Como manifestó hace pocos días Alicia Bárcena, secretaria ejecutiva de la Cepal, en la apertura de la VI Cumbre de la Américas en Cartagena de Indias, “la desigualdad conspira contra el desarrollo y la seguridad. Nuestra región puede crecer más y mejor. El paradigma hoy es igualar para crecer y crecer para igualar”.

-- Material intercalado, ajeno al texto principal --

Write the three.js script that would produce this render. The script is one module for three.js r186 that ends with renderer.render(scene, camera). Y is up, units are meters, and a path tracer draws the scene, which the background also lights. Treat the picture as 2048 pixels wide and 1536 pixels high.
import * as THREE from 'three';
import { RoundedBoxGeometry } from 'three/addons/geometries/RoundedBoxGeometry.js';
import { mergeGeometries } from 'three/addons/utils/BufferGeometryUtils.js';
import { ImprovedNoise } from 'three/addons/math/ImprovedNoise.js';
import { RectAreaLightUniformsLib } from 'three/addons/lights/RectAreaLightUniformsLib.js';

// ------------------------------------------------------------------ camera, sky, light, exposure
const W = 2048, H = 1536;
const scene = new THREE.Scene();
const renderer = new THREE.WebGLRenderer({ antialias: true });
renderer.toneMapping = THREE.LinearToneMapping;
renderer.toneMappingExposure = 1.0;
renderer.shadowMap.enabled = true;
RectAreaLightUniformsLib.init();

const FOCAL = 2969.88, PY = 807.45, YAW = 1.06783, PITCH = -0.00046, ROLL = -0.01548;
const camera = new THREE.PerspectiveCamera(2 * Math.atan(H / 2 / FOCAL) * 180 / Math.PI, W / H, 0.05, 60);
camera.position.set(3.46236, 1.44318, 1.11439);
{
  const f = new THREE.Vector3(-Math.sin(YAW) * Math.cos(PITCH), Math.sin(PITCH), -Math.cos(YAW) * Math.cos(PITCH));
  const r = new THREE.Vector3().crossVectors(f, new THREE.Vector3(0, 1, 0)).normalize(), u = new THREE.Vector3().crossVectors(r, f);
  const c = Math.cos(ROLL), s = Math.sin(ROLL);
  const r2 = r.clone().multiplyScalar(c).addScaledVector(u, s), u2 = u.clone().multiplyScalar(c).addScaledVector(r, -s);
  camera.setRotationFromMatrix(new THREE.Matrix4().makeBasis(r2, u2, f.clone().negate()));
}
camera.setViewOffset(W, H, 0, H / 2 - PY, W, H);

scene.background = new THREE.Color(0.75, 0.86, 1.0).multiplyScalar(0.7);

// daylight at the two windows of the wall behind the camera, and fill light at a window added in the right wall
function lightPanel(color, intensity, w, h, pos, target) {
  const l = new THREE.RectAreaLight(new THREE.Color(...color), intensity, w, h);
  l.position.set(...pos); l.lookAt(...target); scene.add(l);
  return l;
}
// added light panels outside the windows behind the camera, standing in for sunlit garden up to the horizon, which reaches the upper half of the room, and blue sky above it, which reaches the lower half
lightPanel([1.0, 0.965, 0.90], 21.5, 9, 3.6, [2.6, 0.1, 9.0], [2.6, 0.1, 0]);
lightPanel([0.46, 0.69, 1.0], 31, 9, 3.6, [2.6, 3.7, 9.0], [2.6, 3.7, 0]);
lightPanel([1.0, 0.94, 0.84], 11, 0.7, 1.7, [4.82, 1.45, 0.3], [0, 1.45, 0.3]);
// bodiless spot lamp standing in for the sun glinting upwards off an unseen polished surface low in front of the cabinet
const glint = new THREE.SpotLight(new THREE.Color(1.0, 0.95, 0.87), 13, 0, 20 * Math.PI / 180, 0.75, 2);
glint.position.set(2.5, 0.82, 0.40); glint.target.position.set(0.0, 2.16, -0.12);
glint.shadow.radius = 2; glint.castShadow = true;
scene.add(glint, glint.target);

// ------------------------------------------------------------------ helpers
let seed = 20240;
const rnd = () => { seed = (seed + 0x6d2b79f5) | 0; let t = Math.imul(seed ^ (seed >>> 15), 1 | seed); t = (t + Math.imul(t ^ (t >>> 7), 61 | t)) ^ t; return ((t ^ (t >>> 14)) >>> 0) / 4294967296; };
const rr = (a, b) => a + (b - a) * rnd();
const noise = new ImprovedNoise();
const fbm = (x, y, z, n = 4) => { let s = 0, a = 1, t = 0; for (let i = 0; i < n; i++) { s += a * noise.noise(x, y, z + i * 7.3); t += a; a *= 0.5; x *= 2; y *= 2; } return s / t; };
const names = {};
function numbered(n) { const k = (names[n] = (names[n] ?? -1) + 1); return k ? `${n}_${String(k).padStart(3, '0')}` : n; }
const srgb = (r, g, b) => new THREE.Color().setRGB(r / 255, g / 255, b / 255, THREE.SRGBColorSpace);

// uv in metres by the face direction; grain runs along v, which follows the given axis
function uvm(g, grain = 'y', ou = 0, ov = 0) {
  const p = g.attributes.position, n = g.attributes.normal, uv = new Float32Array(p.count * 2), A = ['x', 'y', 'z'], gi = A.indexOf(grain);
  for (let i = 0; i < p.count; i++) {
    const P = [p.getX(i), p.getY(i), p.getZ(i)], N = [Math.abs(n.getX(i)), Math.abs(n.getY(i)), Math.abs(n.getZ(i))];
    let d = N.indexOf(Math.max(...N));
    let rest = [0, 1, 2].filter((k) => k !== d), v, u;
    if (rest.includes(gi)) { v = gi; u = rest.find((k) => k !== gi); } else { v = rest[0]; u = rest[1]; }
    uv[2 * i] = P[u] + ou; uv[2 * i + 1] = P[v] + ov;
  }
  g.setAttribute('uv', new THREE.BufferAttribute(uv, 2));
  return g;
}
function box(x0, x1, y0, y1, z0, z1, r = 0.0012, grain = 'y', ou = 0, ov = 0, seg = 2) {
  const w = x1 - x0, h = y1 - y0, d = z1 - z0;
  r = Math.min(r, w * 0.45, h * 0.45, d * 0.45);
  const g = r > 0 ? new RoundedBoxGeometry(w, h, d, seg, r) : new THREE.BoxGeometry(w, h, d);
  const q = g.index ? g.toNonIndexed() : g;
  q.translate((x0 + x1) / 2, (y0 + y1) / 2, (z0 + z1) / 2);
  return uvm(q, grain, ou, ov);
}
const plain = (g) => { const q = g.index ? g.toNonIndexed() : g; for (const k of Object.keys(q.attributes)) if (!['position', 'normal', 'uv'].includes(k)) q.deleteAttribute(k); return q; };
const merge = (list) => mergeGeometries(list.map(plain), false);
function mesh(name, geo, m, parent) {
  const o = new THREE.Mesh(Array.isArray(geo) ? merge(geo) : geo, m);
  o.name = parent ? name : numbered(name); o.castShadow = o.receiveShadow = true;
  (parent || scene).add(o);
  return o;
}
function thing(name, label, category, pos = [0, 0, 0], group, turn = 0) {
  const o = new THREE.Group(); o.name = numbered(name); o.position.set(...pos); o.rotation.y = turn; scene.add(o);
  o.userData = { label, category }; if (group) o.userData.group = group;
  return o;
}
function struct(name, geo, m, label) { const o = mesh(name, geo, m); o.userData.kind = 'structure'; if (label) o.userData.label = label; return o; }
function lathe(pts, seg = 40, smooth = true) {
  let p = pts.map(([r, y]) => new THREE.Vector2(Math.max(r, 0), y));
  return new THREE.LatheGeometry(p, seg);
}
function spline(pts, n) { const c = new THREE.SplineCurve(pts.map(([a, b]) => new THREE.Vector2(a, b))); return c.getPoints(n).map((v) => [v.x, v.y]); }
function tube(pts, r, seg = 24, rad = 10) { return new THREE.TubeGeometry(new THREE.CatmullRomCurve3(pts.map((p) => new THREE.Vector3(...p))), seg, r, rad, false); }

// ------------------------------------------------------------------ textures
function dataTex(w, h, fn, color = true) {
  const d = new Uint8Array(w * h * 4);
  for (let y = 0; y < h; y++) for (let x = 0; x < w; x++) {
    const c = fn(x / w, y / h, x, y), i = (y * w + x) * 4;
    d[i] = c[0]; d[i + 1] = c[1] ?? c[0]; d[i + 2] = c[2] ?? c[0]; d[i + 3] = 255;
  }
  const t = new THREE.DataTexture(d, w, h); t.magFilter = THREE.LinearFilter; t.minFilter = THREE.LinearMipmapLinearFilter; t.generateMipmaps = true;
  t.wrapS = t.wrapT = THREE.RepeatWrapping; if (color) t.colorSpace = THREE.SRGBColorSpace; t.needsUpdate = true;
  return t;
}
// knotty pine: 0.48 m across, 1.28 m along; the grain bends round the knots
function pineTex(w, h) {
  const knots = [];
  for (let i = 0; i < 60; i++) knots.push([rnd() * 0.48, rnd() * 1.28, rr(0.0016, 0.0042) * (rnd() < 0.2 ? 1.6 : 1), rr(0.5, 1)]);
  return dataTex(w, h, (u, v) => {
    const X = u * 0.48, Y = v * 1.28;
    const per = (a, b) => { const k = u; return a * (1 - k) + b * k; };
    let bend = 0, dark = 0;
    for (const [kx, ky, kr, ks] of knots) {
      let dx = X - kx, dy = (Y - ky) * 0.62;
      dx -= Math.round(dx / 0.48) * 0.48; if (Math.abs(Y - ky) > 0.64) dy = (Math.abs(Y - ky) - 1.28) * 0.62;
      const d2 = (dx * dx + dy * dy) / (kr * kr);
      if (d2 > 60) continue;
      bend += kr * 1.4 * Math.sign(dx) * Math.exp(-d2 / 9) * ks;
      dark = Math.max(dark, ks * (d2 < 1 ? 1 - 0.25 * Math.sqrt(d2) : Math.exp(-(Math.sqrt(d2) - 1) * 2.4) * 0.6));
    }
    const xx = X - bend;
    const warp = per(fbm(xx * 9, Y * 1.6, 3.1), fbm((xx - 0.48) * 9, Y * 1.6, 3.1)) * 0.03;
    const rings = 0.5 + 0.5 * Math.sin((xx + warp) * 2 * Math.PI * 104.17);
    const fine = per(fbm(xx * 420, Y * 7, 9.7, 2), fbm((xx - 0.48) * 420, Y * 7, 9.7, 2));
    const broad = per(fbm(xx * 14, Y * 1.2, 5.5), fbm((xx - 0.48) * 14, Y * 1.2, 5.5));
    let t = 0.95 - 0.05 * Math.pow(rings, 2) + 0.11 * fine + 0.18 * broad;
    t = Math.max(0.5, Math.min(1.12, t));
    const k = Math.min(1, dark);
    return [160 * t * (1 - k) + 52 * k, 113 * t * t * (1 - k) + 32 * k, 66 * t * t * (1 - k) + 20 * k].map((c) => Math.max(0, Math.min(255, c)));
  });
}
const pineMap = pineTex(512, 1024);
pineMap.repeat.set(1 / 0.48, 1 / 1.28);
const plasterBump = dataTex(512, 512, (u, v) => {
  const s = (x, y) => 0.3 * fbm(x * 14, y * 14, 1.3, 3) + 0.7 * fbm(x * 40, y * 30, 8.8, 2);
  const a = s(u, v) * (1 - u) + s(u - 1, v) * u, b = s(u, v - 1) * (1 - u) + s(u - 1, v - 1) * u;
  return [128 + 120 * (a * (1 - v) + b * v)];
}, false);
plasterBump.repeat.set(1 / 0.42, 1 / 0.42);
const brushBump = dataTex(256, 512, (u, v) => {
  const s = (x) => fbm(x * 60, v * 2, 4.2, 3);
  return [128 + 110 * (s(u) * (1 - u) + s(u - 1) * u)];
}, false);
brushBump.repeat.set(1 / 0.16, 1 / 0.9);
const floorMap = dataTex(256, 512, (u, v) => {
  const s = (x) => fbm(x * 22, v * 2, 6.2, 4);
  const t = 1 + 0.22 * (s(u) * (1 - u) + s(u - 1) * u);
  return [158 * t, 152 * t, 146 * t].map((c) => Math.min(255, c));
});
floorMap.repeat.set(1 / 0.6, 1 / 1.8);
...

¿Dónde está la Argentina? Curiosamente alejada de los peores índices de la región, tanto referido a los delitos como a la pobreza. Hace solo nueve años, en plena crisis de 2001-2002, el 57,5% de nuestros habitantes se ubicaba por debajo de la línea de pobreza y el 27,5% era indigente. La situación mejoró notablemente y se refleja claramente en los datos del Indec del primer semestre de 2011, donde observamos que la tasa de pobreza es del 8,3% y la de indigencia, del 2,4%. En 2002 también se había alcanzado el pico de inseguridad, con una tasa de homicidios de 9,2 por cada 100.000 habitantes. La cifra descendió a 5,3 homicidios por cada 100.000 habitantes, una de las más bajas de la región. Sin embargo, los bolsones de pobreza –particularmente, en los cordones que rodean a las grandes ciudades– siguen siendo un caldo de cultivo para la proliferación de crímenes violentos, como los asesinatos en ocasión de robo, y los asaltos con toma de rehenes, que décadas atrás eran poco habituales en nuestro país.
La convivencia con el miedo no tiene antecedentes en nuestra sociedad, quizás por aquello que decíamos más arriba. ¡Cuán lejos estábamos de vulnerar los límites de los acuerdos sociales básicos en el pasado y cuán rápidamente nos hemos acostumbrado a convivir con la delincuencia! Tenemos ideas, diagnósticos, inteligencia y diversidad de opiniones y alternativas. En lugar de caer en antinomias y en soluciones dogmáticas, será fundamental la voluntad sostenida y mínimos consensos para romper el círculo vicioso de la desigualdad.
Aquí y en toda la región, se hace imprescindible encontrar puntos de coincidencia que recuperen los valores perdidos y den lugar de inicio de un largo camino de recuperación del respeto por “el otro”. Las claves para alcanzar este ambicioso objetivo exigirán alejarse del consumismo inútil y esclavizante, trabajar sobre las cotidianas costumbres que vulneramos y rompen el contrato social a cada paso y, fundamentalmente, respetar y hacer respetar la justicia como un bien supremo de la convivencia democrática. Si algo es fundamental, es el respeto por la justicia y el cumplimiento de las normas.
Todos somos responsables y no cabe echar culpas al político de turno. Por brillante que este sea, poco importa su idoneidad, porque la ciclópea tarea solo puede ser realizada por la sociedad en su conjunto. Únicamente alejándonos del atajo y del camino fácil, encontraremos la ruta de una vida digna de ser vivida por todos. No bajemos los brazos. El esfuerzo vale la pena.